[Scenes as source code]
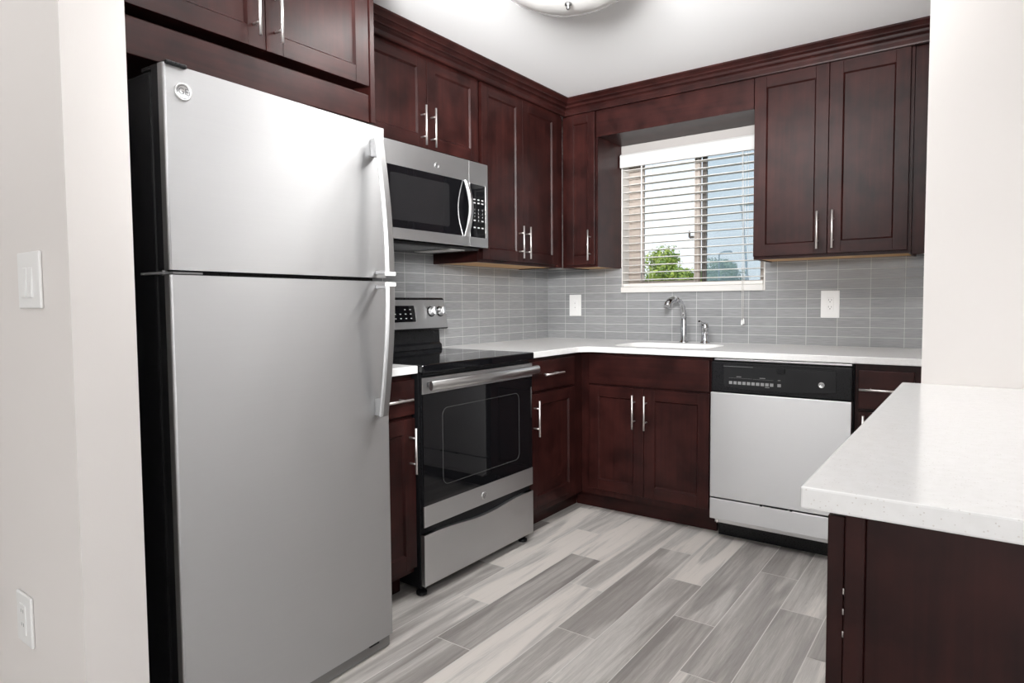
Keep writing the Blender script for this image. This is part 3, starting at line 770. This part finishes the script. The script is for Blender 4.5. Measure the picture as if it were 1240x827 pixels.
# ------------------------------------------------------------------ range
def kitchen_range():
    ya, yb = -1.9175, -1.1605; yc = (ya+yb)/2
    t = thing('kitchen_range', 'stainless and black electric range with a smooth glass cooktop', 'range', (.35, yc, 0))
    bm = B(); box(bm, .03, .640, ya+.002, yb-.002, .035, .895); finish('body', bm, M['black_matt'], t, .003)
    bm = B(); box(bm, .03, .668, ya, yb, .884, .9165); finish('cooktop', bm, M['blackglass'], t, .005, seg=3)
    ct = None
    F = FX(.640)
    # oven door
    bm = B(); fbox(bm, F, ya+.004, yb-.004, .279, .866, 0.0, .014); d = finish('oven_door', bm, M['black'], t, .003)
    bm = B(); fbox(bm, F, ya+.005, yb-.005, .802, .865, .014, .020); finish('top_trim', bm, M['steel'], d, .001)
    bm = B(); fbox(bm, F, ya+.006, yb-.006, .363, .802, .014, .0190); finish('window', bm, M['blackglass'], d, .001)
    bm = B(); fbox(bm, F, ya+.005, yb-.005, .280, .363, .014, .020); finish('bottom_trim', bm, M['steel'], d, .001)
    bm = B(); pts = rrect(-1.80, -1.275, .425, .735, .03, 8); n = len(pts)
    tube(bm, [F(p[0], p[1], .0192) for p in pts+pts[:1]], .0012, 6, cap=False); finish('window_outline', bm, mat('outline_grey', (.055, .055, .055), .4), d)
    badge(at(F, 0, 0, .020), yc, .318, .017, d, .002)
    bm = B()   # broad tube handle
    hp = [(.060+.012*math.cos(2*math.pi*k/16), .838+.019*math.sin(2*math.pi*k/16)) for k in range(16)]
    poly(bm, Fr((.640, 0, 0), (1,0,0), (0,0,1), (0,1,0)), hp, ya+.010, yb-.012, smooth=True)
    finish('handle', bm, M['steel_trim'], d, .001)
    for y in (ya+.030, yb-.055):
        bm = B(); box(bm, .659, .694, y, y+.022, .829, .847); finish('handle_post', bm, M['steel_trim'] if y > yc else M['black'], d, .002)
    # storage drawer with a scooped top edge
    bm = B(); top = []
    for i in range(25):
        s = i/24; y = ya+.004+(yb-ya-.008)*s
        dip = .018*(0.5-0.5*math.cos(2*math.pi*min(max((s-.10)/.80, 0), 1)))
        top.append((y, .250-dip))
    poly(bm, F, [(ya+.004, .046), (yb-.004, .046)]+top[::-1], 0, .021); finish('drawer', bm, M['steel'], t, .0015)
    # vent slot between cooktop and door
    bm = B(); fbox(bm, F, ya+.02, yb-.02, .871, .880, .001, .010); fbox(bm, F, yc-.02, yc+.02, .874, .8835, .010, .016); finish('vent_trim', bm, M['black'], t)
    for x, y in ((.615, ya+.03), (.615, yb-.03), (.10, ya+.03), (.10, yb-.03)):
        bm = B(); tube(bm, [(x, y, .0002), (x, y, .012), (x, y, .0121), (x, y, .036)], [.022, .022, .012, .012], 12); finish('foot', bm, M['black'], t)
    # backguard
    bm = B(); K = Fr((0, 0, 0), (1,0,0), (0,0,1), (0,1,0))
    poly(bm, K, [(.012, .916), (.088, .9165), (.084, .940), (.070, .950), (.066, 1.02), (.012, 1.06)], ya+.006, yb-.006); finish('vent_riser', bm, M['black'], t, .003)
    x1, z1, x2, z2 = .125, 1.024, .095, 1.174
    bm = B(); poly(bm, K, [(.012, 1.020), (.118, 1.020), (.124, 1.024), (.094, 1.177), (.086, 1.182), (.012, 1.182)], ya, yb); g = finish('backguard', bm, M['black'], t, .004)
    up = Vector((x2-x1, 0, z2-z1)); Lz = up.length; up.normalize(); out = Vector((up.z, 0, -up.x))
    G = Fr((x1, yc, z1), (0,1,0), up, out); hw = (yb-ya)/2
    bm = B(); poly(bm, G, rrect(-hw+.006, hw-.006, .004, Lz-.004, .008, 5), .0, .0025); finish('steel_face', bm, M['steel'], g)
    bm = B(); poly(bm, G, rrect(-.155, .147, .038, .120, .008, 5), .002, .0042); finish('display', bm, M['blackglass'], g)
    bm = B(); pts = rrect(-.156, .148, .037, .121, .009, 5); tube(bm, [G(p[0], p[1], .003) for p in pts+pts[:1]], .0016, 6, cap=False); finish('display_rim', bm, M['steel_trim'], g)
    bm = B()
    for i, (r_, v) in enumerate(((0, .100), (1, .078), (2, .056))):
        for k in range(8):
            u = -.135+k*.035
            if r_ == 0 and k < 6: continue
            if r_ and 1 <= k <= 3: continue
            fbox(bm, G, u, u+.010, v-.0022, v+.0022, .0040, .0046)
    finish('display_print', bm, M['print'], g)
    for u in (-.335, -.270, .262, .330):
        kf = at(G, u, .088, .0025)
        bm = B(); lathe(bm, [(.027, 0), (.027, .003), (.023, .0055), (0, .0055)], kf, 24); finish('knob_skirt', bm, M['black'], g)
        bm = B(); lathe(bm, [(.0225, .005), (.0215, .007), (.0200, .026), (.017, .029), (0, .029)], kf, 24)
        fbox(bm, kf, -.0055, .0055, -.0195, .0195, .024, .038); finish('knob', bm, M['steel_trim'], g, .001)
        bm = B()
        for a in range(7):
            an = math.radians(-30+a*40); fbox(bm, kf, .033*math.cos(an)-.0015, .033*math.cos(an)+.0015, .033*math.sin(an)-.0015, .033*math.sin(an)+.0015, .0, .0006)
        finish('knob_marks', bm, M['print_grey'], g)
kitchen_range()

# ------------------------------------------------------------------ microwave
def microwave():
    ya, yb = -1.912, -1.158; xf = .395
    t = thing('microwave', 'stainless over-the-range microwave with black window under the cabinet', 'microwave', (.2, -1.535, 1.41))
    bm = B(); box(bm, .004, .352, ya+.003, yb-.003, 1.424, 1.841); finish('body', bm, M['black_matt'], t, .003)
    bm = B(); poly(bm, Fr((0,0,0), (1,0,0), (0,0,1), (0,1,0)), [(.02, 1.4235), (.02, 1.412), (.345, 1.412), (.352, 1.4235)], ya+.02, yb-.02); finish('vent_base', bm, M['black'], t, .002)
    bm = B(); poly(bm, Fr((0, 0, 1.412), (1,0,0), (0,1,0), (0,0,-1)), rrect(.09, .335, -1.375, -1.262, .012, 4), -.004, .003); finish('lamp_lens', bm, M['lens'], t)
    bm = B(); poly(bm, Fr((0, 0, 1.412), (1,0,0), (0,1,0), (0,0,-1)), rrect(.10, .32, -1.80, -1.46, .012, 4), -.004, .002); finish('grease_filter', bm, M['steel_dark'], t)
    F = FX(.352)
    ys = -1.302
    bm = B(); fbox(bm, F, ya, ys-.001, 1.425, 1.832, .002, .043); d = finish('door', bm, M['steel'], t, .002)
    bm = B(); poly(bm, at(F, 0, 0, .043), rrect(ya+.045, ys-.004, 1.472, 1.731, .004, 3), -.001, .0008); w = finish('window', bm, M['blackglass'], d)
    bm = B(); poly(bm, at(F, 0, 0, .043), rrect(ya+.10, -1.445, 1.505, 1.700, .010, 4), .0008, .0013); finish('window_mesh', bm, mat('smoked_mesh', (.014, .014, .015), .12), d)
    badge(at(F, 0, 0, .043), -1.526, 1.770, .014, d, .002)
    bm = B(); zs = [1.470+.262*i/20 for i in range(21)]; hw = .0135; secs = []
    for z in zs:
        s = (z-1.470)/.262; w_ = .050+.030*math.sin(math.pi*s)
        secs.append([bm.verts.new(F(-1.331+a, z, w_+b)) for a, b in ((-hw, -.006), (-hw, .002), (-hw*.5, .006), (hw*.5, .006), (hw, .002), (hw, -.006))])
    for a, b in zip(secs, secs[1:]):
        for k in range(6): bm.faces.new((a[k], a[(k+1) % 6], b[(k+1) % 6], b[k]))
    bm.faces.new(secs[0]); bm.faces.new(secs[-1][::-1])
    for z in (1.474, 1.722): fbox(bm, F, -1.338, -1.324, z, z+.008, .043, .053)
    finish('handle', bm, M['steel_trim'], d, .001)
    bm = B(); fbox(bm, F, ys+.001, yb, 1.425, 1.832, .002, .043); p = finish('control_panel', bm, M['steel'], t, .002)
    bm = B(); poly(bm, at(F, 0, 0, .043), rrect(ys+.004, -1.180, 1.470, 1.726, .005, 4), -.001, .0008); finish('keypad', bm, M['blackglass'], p)
    bm = B(); pts = rrect(ys+.004, -1.179, 1.469, 1.727, .006, 4); tube(bm, [F(q[0], q[1], .0437) for q in pts+pts[:1]], .0018, 6, cap=False); finish('keypad_rim', bm, M['steel_trim'], p)
    bm = B(); f = at(F, 0, 0, .0440)
    rows = [(1.652, '---'), (1.636, '-=-'), (1.603, '123'), (1.586, '456'), (1.569, '789'), (1.552, '-0-'), (1.518, '-o-')]
    for z, s in rows:
        for k, ch in enumerate(s):
            u = -1.264+k*.030
            if ch.isdigit(): text(bm, f, ch, u, z, .0125)
            else: fbox(bm, f, u-.0075, u+.0075, z-.003, z+.003, 0, .0004)
    finish('key_print', bm, M['print'], p)
microwave()

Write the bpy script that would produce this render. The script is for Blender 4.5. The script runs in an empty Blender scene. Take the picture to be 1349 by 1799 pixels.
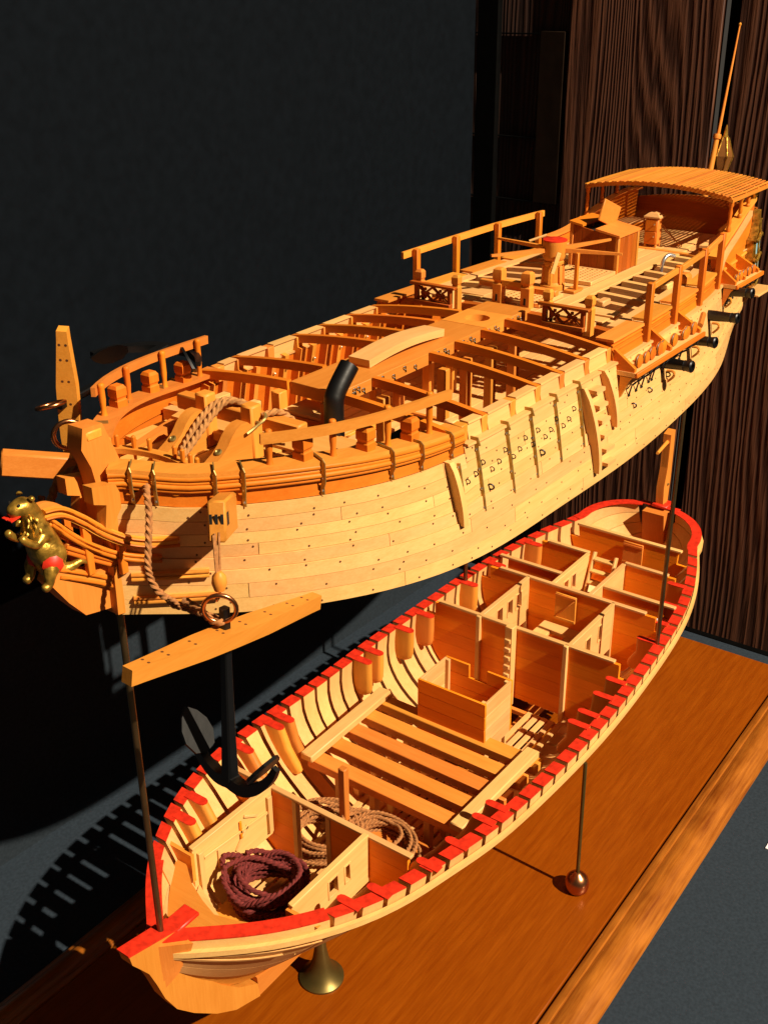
import bpy, bmesh, math, random
from mathutils import Vector, Matrix
random.seed(7)
SC = 0.12                      # ship units -> metres (lower hull about 1.2 m long)
sc = bpy.context.scene

# ------------------------------------------------------------------ camera
PITCH, ROLL, YAW = math.radians(25.375), math.radians(-0.46), math.radians(36.075)
CAM = Vector((-4.363, -5.491, 7.319))
cd = bpy.data.cameras.new('camera'); cam = bpy.data.objects.new('camera', cd)
sc.collection.objects.link(cam); sc.camera = cam
fw = Vector((math.cos(YAW)*math.cos(PITCH), math.sin(YAW)*math.cos(PITCH), -math.sin(PITCH)))
rt = Vector((math.sin(YAW), -math.cos(YAW), 0)); up = rt.cross(fw)
r2 = math.cos(ROLL)*rt + math.sin(ROLL)*up; u2 = -math.sin(ROLL)*rt + math.cos(ROLL)*up
mw = Matrix((r2, u2, -fw)).transposed().to_4x4(); mw.translation = CAM*SC
cam.matrix_world = mw
cd.sensor_fit = 'VERTICAL'; cd.sensor_height = 24; cd.lens = 24*1940/1799
cd.clip_start = .02; cd.clip_end = 60

# ------------------------------------------------------------------ world, lamp, exposure
w = bpy.data.worlds.new('World'); sc.world = w; w.use_nodes = True
bg = w.node_tree.nodes['Background']; bg.inputs[0].default_value = (1, .84, .66, 1); bg.inputs[1].default_value = .06
EL, AZ = math.radians(43.5), math.radians(88.4)
ldir = Vector((math.cos(AZ)*math.cos(EL), math.sin(AZ)*math.cos(EL), -math.sin(EL)))
ld = bpy.data.lights.new('spot_lamp', 'SPOT'); lamp = bpy.data.objects.new('spot_lamp', ld)
sc.collection.objects.link(lamp)
lamp.location = (Vector((4.5, 0, 1.5)) - ldir*75)*SC
lamp.rotation_euler = ldir.to_track_quat('-Z', 'Y').to_euler()
ld.energy = 8000; ld.color = (1, .845, .635); ld.shadow_soft_size = .055
ld.spot_size = math.radians(26); ld.spot_blend = .35
sc.view_settings.view_transform = 'Standard'; sc.view_settings.look = 'None'
sc.view_settings.exposure = 0; sc.view_settings.gamma = 1
sc.render.engine = 'CYCLES'
sc.cycles.use_denoising = True
try: sc.cycles.denoiser = 'OPENIMAGEDENOISE'
except Exception: pass
sc.cycles.max_bounces = 10; sc.cycles.diffuse_bounces = 8; sc.cycles.glossy_bounces = 4
sc.cycles.sample_clamp_indirect = 4

# ------------------------------------------------------------------ materials
def nodes(name):
    m = bpy.data.materials.new(name); m.use_nodes = True
    nt = m.node_tree; b = nt.nodes['Principled BSDF']
    return m, nt, b
def N(nt, t, **k):
    n = nt.nodes.new(t)
    for a, v in k.items(): setattr(n, a, v)
    return n
def wood(name, lo, hi, axis='x', rough=.45, fibre=1.0, bump=.12, var=.22, spec=.35, ring=0.0, pos=(.28, .72), blotch=.35):
    m, nt, b = nodes(name); L = nt.links.new
    tc = N(nt, 'ShaderNodeTexCoord'); oi = N(nt, 'ShaderNodeObjectInfo')
    mp = N(nt, 'ShaderNodeMapping')
    s = {'x': (9, 150, 150), 'y': (150, 9, 150), 'z': (150, 150, 9)}[axis]
    mp.inputs['Scale'].default_value = s
    ad = N(nt, 'ShaderNodeVectorMath', operation='ADD'); ml = N(nt, 'ShaderNodeVectorMath', operation='SCALE')
    cmb = N(nt, 'ShaderNodeCombineXYZ')
    for i in range(3): L(oi.outputs['Random'], cmb.inputs[i])
    L(cmb.outputs[0], ml.inputs[0]); ml.inputs['Scale'].default_value = 3.7
    L(tc.outputs['Object'], ad.inputs[0]); L(ml.outputs[0], ad.inputs[1]); L(ad.outputs[0], mp.inputs[0])
    n1 = N(nt, 'ShaderNodeTexNoise'); n1.inputs['Scale'].default_value = 1; n1.inputs['Detail'].default_value = 5; n1.inputs['Distortion'].default_value = .6
    L(mp.outputs[0], n1.inputs[0])
    n2 = N(nt, 'ShaderNodeTexNoise'); n2.inputs['Scale'].default_value = 14; n2.inputs['Detail'].default_value = 3
    L(ad.outputs[0], n2.inputs[0])
    n3 = N(nt, 'ShaderNodeTexNoise'); n3.inputs['Scale'].default_value = 4.5*fibre; n3.inputs['Detail'].default_value = 2
    L(mp.outputs[0], n3.inputs[0])
    r = N(nt, 'ShaderNodeValToRGB'); r.color_ramp.elements[0].position = pos[0]; r.color_ramp.elements[1].position = pos[1]
    r.color_ramp.elements[0].color = (*lo, 1); r.color_ramp.elements[1].color = (*hi, 1)
    mx = N(nt, 'ShaderNodeMath', operation='MULTIPLY_ADD'); L(n2.outputs[0], mx.inputs[0]); mx.inputs[1].default_value = blotch
    m3 = N(nt, 'ShaderNodeMath', operation='MULTIPLY_ADD'); L(n3.outputs[0], m3.inputs[0]); m3.inputs[1].default_value = .30
    m1 = N(nt, 'ShaderNodeMath', operation='MULTIPLY'); L(n1.outputs[0], m1.inputs[0]); m1.inputs[1].default_value = .42
    L(m1.outputs[0], m3.inputs[2]); L(m3.outputs[0], mx.inputs[2]); L(mx.outputs[0], r.inputs[0])
    hs = N(nt, 'ShaderNodeHueSaturation')
    v = N(nt, 'ShaderNodeMapRange'); L(oi.outputs['Random'], v.inputs[0]); v.inputs[3].default_value = 1-var; v.inputs[4].default_value = 1+var*.6
    L(v.outputs[0], hs.inputs['Value'])
    h1 = N(nt, 'ShaderNodeMath', operation='MULTIPLY'); L(oi.outputs['Random'], h1.inputs[0]); h1.inputs[1].default_value = 13.7
    h2 = N(nt, 'ShaderNodeMath', operation='FRACT'); L(h1.outputs[0], h2.inputs[0])
    h3 = N(nt, 'ShaderNodeMapRange'); L(h2.outputs[0], h3.inputs[0]); h3.inputs[3].default_value = .5-var*.055; h3.inputs[4].default_value = .5+var*.035; L(h3.outputs[0], hs.inputs['Hue'])
    L(r.outputs[0], hs.inputs['Color']); L(hs.outputs[0], b.inputs['Base Color'])
    rr = N(nt, 'ShaderNodeMapRange'); L(n1.outputs[0], rr.inputs[0]); rr.inputs[3].default_value = rough-.08; rr.inputs[4].default_value = rough+.12
    L(rr.outputs[0], b.inputs['Roughness']); b.inputs['Specular IOR Level'].default_value = spec
    bp_ = N(nt, 'ShaderNodeBump'); bp_.inputs['Strength'].default_value = bump; bp_.inputs['Distance'].default_value = .0008
    L(n3.outputs[0], bp_.inputs['Height']); L(bp_.outputs[0], b.inputs['Normal'])
    return m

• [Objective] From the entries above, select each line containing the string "script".

• [Exercise result]
Keep writing the Blender script for this image. This is part 3, starting at line 770. This part finishes the script. The script is for Blender 4.5. Measure the picture as if it were 1240x827 pixels.
Write the bpy script that would produce this render. The script is for Blender 4.5. The script runs in an empty Blender scene. Take the picture to be 1349 by 1799 pixels.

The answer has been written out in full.